After "60 Minutes" aired an exposé of Armstrong and his lavish lifestyle, Walker and some of his siblings left the church. His parents did, too — for a while.

Walker will speak about the book at 7 p.m. Friday at Harvard Book Store in Cambridge.

"World in Flames" is Beacon Press's first title to be simultaneously released as an audiobook.

Coming out

"How to Make a Spaceship: A Band of Renegades, an Epic Race, and the Birth of Private Spaceflight"
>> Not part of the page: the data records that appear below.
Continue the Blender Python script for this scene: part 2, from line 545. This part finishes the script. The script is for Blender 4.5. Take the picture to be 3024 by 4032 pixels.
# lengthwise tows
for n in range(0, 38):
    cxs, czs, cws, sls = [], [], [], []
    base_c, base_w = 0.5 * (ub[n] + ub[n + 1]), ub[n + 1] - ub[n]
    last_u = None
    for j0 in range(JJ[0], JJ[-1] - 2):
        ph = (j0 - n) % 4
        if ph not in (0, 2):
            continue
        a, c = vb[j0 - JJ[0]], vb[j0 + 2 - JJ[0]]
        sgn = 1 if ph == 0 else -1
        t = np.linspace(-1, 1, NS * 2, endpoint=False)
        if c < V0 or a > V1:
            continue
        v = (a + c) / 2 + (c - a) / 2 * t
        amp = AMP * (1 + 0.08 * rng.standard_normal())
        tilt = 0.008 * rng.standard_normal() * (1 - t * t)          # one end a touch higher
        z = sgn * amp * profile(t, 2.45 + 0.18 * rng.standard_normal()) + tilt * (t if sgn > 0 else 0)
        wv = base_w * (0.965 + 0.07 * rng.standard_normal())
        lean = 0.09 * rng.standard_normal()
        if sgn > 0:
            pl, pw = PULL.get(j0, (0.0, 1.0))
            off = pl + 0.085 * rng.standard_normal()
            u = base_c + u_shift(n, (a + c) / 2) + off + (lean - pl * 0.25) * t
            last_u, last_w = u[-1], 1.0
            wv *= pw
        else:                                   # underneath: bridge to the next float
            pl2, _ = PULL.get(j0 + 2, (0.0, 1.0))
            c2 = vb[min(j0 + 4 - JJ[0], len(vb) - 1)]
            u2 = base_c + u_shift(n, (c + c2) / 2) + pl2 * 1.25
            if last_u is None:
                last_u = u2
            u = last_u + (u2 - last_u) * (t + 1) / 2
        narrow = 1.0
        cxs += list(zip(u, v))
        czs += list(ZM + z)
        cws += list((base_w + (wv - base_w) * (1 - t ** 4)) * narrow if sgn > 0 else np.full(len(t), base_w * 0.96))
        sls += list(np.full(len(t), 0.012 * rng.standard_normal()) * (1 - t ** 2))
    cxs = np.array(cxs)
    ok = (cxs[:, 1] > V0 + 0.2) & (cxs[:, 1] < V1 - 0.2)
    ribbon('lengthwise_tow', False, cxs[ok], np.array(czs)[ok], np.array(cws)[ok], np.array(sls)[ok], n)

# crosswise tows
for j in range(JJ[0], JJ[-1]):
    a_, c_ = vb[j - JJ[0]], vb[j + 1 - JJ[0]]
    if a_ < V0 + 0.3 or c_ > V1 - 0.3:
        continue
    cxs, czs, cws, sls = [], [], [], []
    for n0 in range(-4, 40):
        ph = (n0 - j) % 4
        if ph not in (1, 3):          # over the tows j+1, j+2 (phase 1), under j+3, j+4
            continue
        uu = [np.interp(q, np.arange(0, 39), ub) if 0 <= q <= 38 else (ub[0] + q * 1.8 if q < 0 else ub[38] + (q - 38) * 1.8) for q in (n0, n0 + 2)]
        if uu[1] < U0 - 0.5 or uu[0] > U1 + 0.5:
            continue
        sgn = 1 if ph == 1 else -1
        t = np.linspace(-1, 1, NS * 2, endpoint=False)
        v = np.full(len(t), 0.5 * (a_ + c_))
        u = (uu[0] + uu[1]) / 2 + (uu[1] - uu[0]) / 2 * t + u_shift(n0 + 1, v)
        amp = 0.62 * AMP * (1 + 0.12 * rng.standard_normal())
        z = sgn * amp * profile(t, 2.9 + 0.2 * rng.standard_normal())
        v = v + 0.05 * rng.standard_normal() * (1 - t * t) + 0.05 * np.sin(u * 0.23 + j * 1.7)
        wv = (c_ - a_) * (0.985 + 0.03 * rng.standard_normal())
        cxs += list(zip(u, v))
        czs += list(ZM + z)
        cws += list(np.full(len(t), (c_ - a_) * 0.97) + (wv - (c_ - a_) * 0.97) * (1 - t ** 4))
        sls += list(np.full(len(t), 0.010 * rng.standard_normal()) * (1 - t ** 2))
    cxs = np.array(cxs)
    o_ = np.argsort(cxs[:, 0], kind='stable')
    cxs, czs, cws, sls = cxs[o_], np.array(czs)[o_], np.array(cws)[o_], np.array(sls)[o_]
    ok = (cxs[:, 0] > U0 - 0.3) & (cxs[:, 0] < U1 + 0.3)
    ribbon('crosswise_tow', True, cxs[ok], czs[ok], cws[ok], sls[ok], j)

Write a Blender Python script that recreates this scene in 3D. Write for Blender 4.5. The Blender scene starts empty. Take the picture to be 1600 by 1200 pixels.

by Julian Guthrie (Penguin)

"Treyf: My Life as an Unorthodox Outlaw" by Elissa

Altman (New American)

"The Winchester: The Gun That Built an American Dynasty" by Laura Trevelyan (Yale University)

Pick of the week

Becky Dayton of the Vermont Book Shop in Middlebury, Vt., recommends "A Gentleman in Moscow" by Amor Towles (Viking): "Through Count Alexander Ilyich Rostov's life inside post-revolutionary Moscow's Metropol Hotel, where he is under house arrest, Towles deftly guides readers across a century of Russian history. Grandiloquent language and drama reminiscent of Tolstoy give way to action and tradecraft suggestive of le Carré in this entertaining novel about one man's determination to maintain his dignity and passion for life, even after being stripped of his title, belongings, and freedom."